On 6/21/16 8:34 AM, Lars Bergstrom wrote:
If a backout lands as a `git revert` of the offending commit(s) I'm certainly 
less concerned, as that's annoying but not impossible for people to continue 
rebasing against.

Right, that's how backouts land.

The way it was explained to me (and I may have been misunderstanding!) is that 
if a batch of changes land on m-i but then fail tests, they are removed and 
there is the mercurial equivalent of a force-push back to m-i without those 
changes in the history.

No, absolutely not. Backouts due to test failure are done as an `hg revert`. Sounds like something here got miscommunicated. :)

I'm aware of exactly one instance of history editing happening on m-i in the time we've been using it. It happened when someone incorrectly pushed a gigantic "test" file that significantly (like 50% if I remember correctly) increased the size of the repo.
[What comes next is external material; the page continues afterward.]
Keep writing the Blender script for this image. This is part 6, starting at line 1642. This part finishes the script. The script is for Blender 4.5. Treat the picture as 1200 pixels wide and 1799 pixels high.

Obviously just doing a revert on that would do nothing about the problem of it bloating the repo size... This was obviously a much bigger deal than a normal backout, and involved installing commit hooks to block the relevant sha, etc, etc.

That workflow made me concerned for people with an open PR, as if the PR was 
based on master at commit A, commit B lands and they rebase against it, but 
then B disappears from the history, getting their PR landable again is likely 
going to require intervention by a git expert.

Right, makes sense if you thought we were editing history! But we're not doing that.